The plot: Werner Holt (Klaus-Peter Thiele), a young Wehrmacht soldier stationed on the eastern border of Germany in the last days of World War II, is awaiting the attack of the Red Army and he recalls the last two years of his life.
The movie released on 5 February 1965, and it is still today cited as one of the most notable films that, using a modernist style, challenged the traditional East German anti-Fascist narrative by introducing a more personal perspective to the theme.
With this view of Kino International you get a little idea of the pictures on the facade. You can see better pictures of altogether 14 different scenes from the leisure and professional life of socialist everyday life at Kinokompendium.
The postcard was published by VEB Bild und Heimat in Reichenbach/Vogtland. 


08.10.2017

Kino Sevastopol in Prague / Czech Republic

Kino Sevastopol is in the middle house on the postcard in the street Na Příkopě 31 in Czech capital Prague. The house was built as Příkopy Palace for the insurers of Moldavia Generali and Assicurazioni Generali in 1936-38 by the architects Bohumír Kozák and Antonín Černý in functionalist style. The palace was and is known for its shopping passage, which connects the streets of Celetna and Na Příkopě. The cinema was opened on September 9, 1938 as Cinema Broadway, located in the basement of the building, and was most elegant movie theather in Prague. The whole building is now an inherited cultural monument.
The cinema was called Sevastopol after the Soviet army came to Prague in May 1945. Sevastopol is a city located in the southwestern region of the Crimean Peninsula on the Black Sea.
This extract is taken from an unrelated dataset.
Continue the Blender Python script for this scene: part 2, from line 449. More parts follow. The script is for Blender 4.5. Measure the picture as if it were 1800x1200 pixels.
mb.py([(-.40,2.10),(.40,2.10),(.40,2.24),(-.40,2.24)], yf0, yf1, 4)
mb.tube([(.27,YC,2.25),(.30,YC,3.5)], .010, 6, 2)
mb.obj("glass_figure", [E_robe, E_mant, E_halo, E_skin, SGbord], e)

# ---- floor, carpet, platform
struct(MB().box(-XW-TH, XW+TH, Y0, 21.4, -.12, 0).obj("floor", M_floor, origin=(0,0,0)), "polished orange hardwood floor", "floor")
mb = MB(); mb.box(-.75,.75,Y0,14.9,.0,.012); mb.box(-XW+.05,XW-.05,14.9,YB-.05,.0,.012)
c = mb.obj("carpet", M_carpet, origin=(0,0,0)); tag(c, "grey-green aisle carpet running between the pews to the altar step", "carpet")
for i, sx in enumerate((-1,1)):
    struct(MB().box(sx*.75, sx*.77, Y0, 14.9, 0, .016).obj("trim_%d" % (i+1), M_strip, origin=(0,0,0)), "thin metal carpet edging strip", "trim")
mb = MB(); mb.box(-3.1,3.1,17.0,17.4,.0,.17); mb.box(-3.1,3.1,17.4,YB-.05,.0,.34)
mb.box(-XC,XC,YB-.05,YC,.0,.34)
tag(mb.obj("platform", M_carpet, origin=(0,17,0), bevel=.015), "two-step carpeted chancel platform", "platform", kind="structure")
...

There was the the Battle of Sevastopol during World War II from October 1940 until July 1942.
The Cinema named to Cinema Broadway again after 1989. It was the first Czech cinema that had a SDDS surround sound. It closed in 1998. In December 2001 a new musical theatre was opened in the rooms: Divadlo Broadway
The postcard is from the 1950s. You can read Kino Sevastopol over the entrance and see advertisment for a movie with a sail. Maybe it was the 1937 Soviet movie Белеет парус одинокий / The lonely White Sail / Na obzoru plachta bílá after the novel by Valetin Katajew.

01.10.2017

Kino International in Berlin/Germany - "Anna Karenina" 1967

The 1967 Soviet movie Anna Karenina came to East German cinemas on 28 June 1968. It was directed by Aleksandr Zarkhi, based on the novel of the same name by Leo Tolstoy. Tatiana Samoilova played Anna Karenina. Anna Karenina was presented as a 70 mm color movie at Kino International.
The postcard was published by Graphokopie H. Sander KG in Berlin.